O escritor Mia Couto remete os seus leitores para um novo livro de poemas, "Tradutor de Chuvas", como forma de homenagear um momento das nossas vidas a que apelida de "estágio de espanto, de pasmo e da capacidade de nos encantarmos".
"Todo o livro passa por uma espécie de um culto, uma homenagem a esse estado de espanto, de pasmo, da capacidade de nos encantarmos, esse não saber, essa ignorância que nos torna depois viajantes, que nos conduz à condição de uma certa dimensão que é a dimensão da poesia", esclareceu o escritor.
Três anos depois de ter editado um livro de poemas - "Idades, Cidades, Divindades" -- Mia Couto regressa agora a um livro com 66 poemas de culto à infância por estar "condenado" à poesia.

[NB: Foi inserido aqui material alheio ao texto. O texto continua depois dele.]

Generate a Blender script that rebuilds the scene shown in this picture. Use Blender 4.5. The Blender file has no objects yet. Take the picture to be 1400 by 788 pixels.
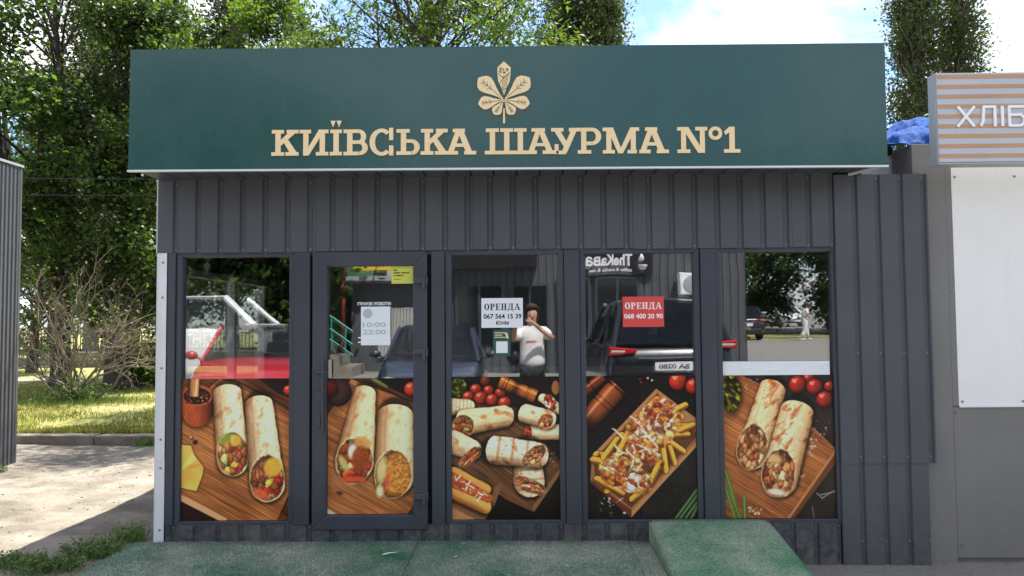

Nas palavras de Mia Couto, a infância é "um território de limbo que nos obriga à viagem, nos obriga à busca e é isso que está presente em todos os versos que estão neste livro", acrescentando que este é livro que tem muito "de autobiográfico".
Um livro em que faz "uma espécie de viagem de rio em que há alguma coisa que está fluindo e de repente não se sabe se é corrente, se é mar, se é estuário..."
Porque é essa a "condição do tempo a que somos sujeitos e que está presente ali também", indicou.
"Eu estou condenado à poesia e é uma coisa a que eu não me quero furtar, se de alguma maneira se me tento definir sou um poeta; sou um poeta que conta histórias e portanto que usa a prosa como um instrumento poético", sublinhou.
Embora se considere poeta, admitiu ter com "uma relação complicada, quase indistinta" entre a prosa e poesia.
Por esta lhe aparecer como "um namoro em briga" ainda que lhe surja com recorrência quando está a organizar as ideias para escrever prosa. É por isso que, de início, vê a poesia como "uma coisa que atrapalha".
Mas apesar do "atrapalho", tem que lhe dar "dar andamento, despacho porque senão ela amarra-me e não me deixa ver, é quase como se fosse uma cortina que não me deixa chegar à luz da janela", confessou.
E se de alguma forma a poesia o atrapalha, também lhe dá "prazer".
Porque percebe "que nela está alguma coisa que é uma espécie de uma névoa que não é um obstáculo, mas um fim em si mesmo" além desta ser uma "travessia" que tem de fazer.
"E tenho que domesticar essa dificuldade, é dessa briga que nasce a poesia", disse o escritor -- cujo primeiro livro "Raiz de Orvalho" (1986) foi de poesia -, sublinhando que aquela acontece "como se fosse a purificação da palavra".
E não nega que "para obter aquilo que seria a forma depurada da linguagem para a escrita corrida, da linguagem em prosa" tem de "passar por esse processo de depuração" que funciona também ao nível das ideias.
Até porque a poesia é, para Mia Couto, "como se fosse uma pátria, como se fosse a maneira eterna de manter a infância"
"Cores de parto", "Saudade", "Ignorâncias Paternas", "O Degrau da Lágrima", "Tradutor de Chuvas" -- o poema que dá título à obra e que remete para a importância da chuva na realidade moçambicana e na realidade onírica do escritor, como o próprio admitiu -- são alguns dos poemas que integram esta obra em que o escritor se revê em jovem.
Um livro de versos que surgiu por acaso enquanto está a escrever outro de ficção e no qual regressa à infância não para falar de si mas daquela fase da sua vida "enquanto momento de aprendizagem do encantamento, daquilo que era uma relação mágica com o mundo".